International Best Standards for Guest Worker Programs

A large number of countries around the world have active guest worker programs for low- skilled workers. These programs—also known as temporary worker programs—include initiatives that bring seasonal farm workers to the United States from Mexico, laborers from Turkey to Germany, and construction workers from India to the United Arab Emirates.

The reason guest worker programs have emerged around the world is that they have a number of features that have made them appealing to both the host countries and the low skilled workers. Host countries have used these programs to meet demands for low-wage workers without having to make long-term commitments to the immigrants. Low-skilled workers have used guest worker programs as a way to make a higher salary than what would have otherwise been available in their home country. Additionally, guest worker programs have been praised for their ability to reduce global income inequality because they facilitate wealth transfers from wealthy states to people living in the poorest states.

Many guest worker programs, however, have received substantial criticism. First, programs have been criticized for exploiting vulnerable workers from the developing world. Second, guest worker programs have been criticized for undermining the wages and opportunities available for the poorest citizens in the host countries. Third, guest worker programs have been criticized for creating permanent populations of second-tier citizens that are not integrated into national political life.

This initiative aims to draft international best standards for the design, and reform, of guest worker programs for low-skilled workers.

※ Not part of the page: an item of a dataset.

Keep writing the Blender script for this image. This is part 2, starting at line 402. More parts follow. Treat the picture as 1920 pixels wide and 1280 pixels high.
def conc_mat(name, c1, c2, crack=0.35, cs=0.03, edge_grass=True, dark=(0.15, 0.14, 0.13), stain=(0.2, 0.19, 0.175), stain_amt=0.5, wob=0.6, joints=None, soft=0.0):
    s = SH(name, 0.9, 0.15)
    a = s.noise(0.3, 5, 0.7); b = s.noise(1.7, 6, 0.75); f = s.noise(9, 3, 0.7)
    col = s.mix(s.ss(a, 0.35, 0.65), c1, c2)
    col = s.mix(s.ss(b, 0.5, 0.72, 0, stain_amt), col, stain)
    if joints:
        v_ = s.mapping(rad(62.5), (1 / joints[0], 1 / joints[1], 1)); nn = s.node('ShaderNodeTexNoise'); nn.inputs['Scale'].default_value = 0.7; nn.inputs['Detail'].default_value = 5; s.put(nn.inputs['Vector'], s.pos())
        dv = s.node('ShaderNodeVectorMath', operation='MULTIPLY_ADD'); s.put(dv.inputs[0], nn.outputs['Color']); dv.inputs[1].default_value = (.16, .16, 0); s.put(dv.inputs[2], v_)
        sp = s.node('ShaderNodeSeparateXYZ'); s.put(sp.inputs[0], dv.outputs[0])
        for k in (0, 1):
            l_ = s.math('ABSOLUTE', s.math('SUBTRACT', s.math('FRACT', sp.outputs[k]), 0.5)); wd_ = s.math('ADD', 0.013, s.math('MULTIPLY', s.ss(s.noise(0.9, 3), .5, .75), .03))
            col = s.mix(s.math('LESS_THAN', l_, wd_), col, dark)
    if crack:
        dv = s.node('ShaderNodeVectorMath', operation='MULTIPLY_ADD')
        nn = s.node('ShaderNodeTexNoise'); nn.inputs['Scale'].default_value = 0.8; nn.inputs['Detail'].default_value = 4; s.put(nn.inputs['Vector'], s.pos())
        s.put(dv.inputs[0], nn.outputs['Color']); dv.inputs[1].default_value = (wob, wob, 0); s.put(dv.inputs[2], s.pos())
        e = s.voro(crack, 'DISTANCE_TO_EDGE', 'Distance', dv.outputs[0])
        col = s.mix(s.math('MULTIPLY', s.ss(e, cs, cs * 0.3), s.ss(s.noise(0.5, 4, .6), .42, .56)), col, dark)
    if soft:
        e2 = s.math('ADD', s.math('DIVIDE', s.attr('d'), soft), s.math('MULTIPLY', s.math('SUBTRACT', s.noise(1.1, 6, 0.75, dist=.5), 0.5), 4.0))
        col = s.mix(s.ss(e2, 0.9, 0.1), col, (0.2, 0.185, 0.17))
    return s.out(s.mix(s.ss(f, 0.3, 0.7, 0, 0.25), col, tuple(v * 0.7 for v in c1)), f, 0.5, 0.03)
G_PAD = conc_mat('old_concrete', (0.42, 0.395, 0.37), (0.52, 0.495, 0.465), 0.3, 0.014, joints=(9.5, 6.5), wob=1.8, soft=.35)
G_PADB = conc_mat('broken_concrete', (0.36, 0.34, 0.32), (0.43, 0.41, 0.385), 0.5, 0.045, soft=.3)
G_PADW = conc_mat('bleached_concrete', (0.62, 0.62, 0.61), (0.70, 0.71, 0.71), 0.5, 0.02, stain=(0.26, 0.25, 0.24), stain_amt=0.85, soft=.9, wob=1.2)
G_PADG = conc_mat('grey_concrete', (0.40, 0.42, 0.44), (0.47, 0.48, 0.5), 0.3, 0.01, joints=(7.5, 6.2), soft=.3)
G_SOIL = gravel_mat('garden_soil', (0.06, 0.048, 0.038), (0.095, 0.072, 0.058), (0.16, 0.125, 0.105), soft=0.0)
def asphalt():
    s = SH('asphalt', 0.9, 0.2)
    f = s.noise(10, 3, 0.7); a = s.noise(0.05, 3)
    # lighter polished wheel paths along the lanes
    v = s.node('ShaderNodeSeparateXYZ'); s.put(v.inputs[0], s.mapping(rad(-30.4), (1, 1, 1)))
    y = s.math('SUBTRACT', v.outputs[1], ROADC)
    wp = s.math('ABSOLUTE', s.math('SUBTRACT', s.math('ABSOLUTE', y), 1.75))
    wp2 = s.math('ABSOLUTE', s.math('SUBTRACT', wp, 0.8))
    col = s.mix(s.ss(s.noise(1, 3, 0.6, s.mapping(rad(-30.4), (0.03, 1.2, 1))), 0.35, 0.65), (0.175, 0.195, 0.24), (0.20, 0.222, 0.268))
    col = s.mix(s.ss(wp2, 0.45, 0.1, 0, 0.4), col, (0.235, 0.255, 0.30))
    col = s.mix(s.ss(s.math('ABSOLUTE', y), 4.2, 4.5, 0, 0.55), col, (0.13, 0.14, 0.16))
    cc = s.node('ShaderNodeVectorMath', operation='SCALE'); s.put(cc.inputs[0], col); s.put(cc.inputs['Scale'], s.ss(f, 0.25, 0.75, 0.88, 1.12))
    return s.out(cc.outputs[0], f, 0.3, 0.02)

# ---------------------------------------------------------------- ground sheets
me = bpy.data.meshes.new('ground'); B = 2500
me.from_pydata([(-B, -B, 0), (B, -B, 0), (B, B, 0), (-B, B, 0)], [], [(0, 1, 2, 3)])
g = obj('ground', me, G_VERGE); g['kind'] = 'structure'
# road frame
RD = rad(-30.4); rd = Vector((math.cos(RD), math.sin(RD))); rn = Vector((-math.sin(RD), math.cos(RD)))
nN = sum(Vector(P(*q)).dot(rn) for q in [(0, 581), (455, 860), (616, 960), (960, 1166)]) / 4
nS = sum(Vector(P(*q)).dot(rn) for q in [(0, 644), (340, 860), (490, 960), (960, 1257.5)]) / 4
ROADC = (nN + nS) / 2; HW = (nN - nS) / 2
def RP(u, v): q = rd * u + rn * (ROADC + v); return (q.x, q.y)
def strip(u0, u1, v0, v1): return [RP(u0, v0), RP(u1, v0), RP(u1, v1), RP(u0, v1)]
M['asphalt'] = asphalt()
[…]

It will proceed in three parts:

  1. An academic conference that will bring together law professors, economists, historians, sociologists, and political scientists to discuss how guest worker programs are, and should be, designed.
  2. The publication of the papers presented for the conference in an edited volume.
  3. The production of a statement of principles on how we believe that guest worker programs should be designed, to be distributed to the media, national governments, and international organizations.

This initiative is supported by the Kanter Family Foundation and is led by Professors Adam Chilton, Tom Ginsburg, and Eric Posner.